Categoric Software Corp, a Palo Alto, California start-up, has added features to its business information alerting software which it expects to boost revenue of $700,000 last year to $12m in 2000. If the company meets its targets, it plans to apply for an initial public offering within 18 months.

Version 3.6 of Categoric’s Alerts monitors activity against corporate databases, and notifies designated staff of critical changes, either via email, electronic data interchange, by phone or by fax. Categoric has reworked Alerts into Java, Visual Basic and C++ components, making it easier to distribute the product across multiple servers, and increasing its ability scale to meet very high volumes of activity. Alerts also supports extensible markup language (XML) for easier exchange of information across the internet.

In line with the current trend for offering software functionality as a service rather than as a packaged product, Categoric is marketing Alerts-based applications to company’s on a pay for use basis. An airline, for instance, could subscribe to the Alerts service, using it to automatically contact its most valuable passengers, warning them of delays or offering to automatically inform them of changes in seat availability via any internet-connected device, or over an ordinary phone network.
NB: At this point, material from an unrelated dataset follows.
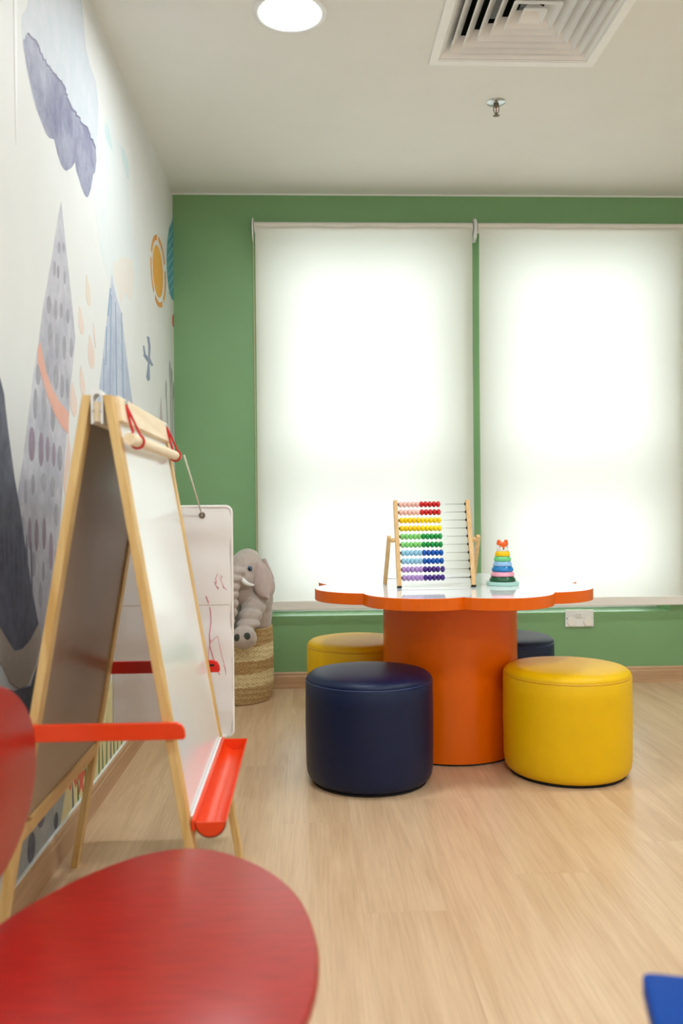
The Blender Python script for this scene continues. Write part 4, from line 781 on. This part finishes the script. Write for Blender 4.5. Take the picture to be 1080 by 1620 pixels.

Alerts 3.6 also adds load-balancing and failover facilities, and sees a switch, in the interests of increased stability, from Microsoft Access as its underlying database engine to Oracle. It will also support LDAP (the lightweight directory access protocol standard), so users don’t have to write out their address books again for the Alerts software.

Categoric has signed a number of OEM deals, banking on the indirect sales model to win business in specialized areas. Artemis Management Systems will focus on project management, American Software on the enterprise resource planning market, Optum on supply chain management and OI Synform Groupe Focal on logistics software customers.

Categoric’s software now works with the software of these firms. In theory, says chief technology officer and co-founder Safi Captan, any application will be able to trigger an alert. Prices will start around $41,000 for a system sending messages to 50 users. The firm has sold almost 50 Alerts systems so far, but says it expects to multiply that figure by 5 in the next six to twelve months.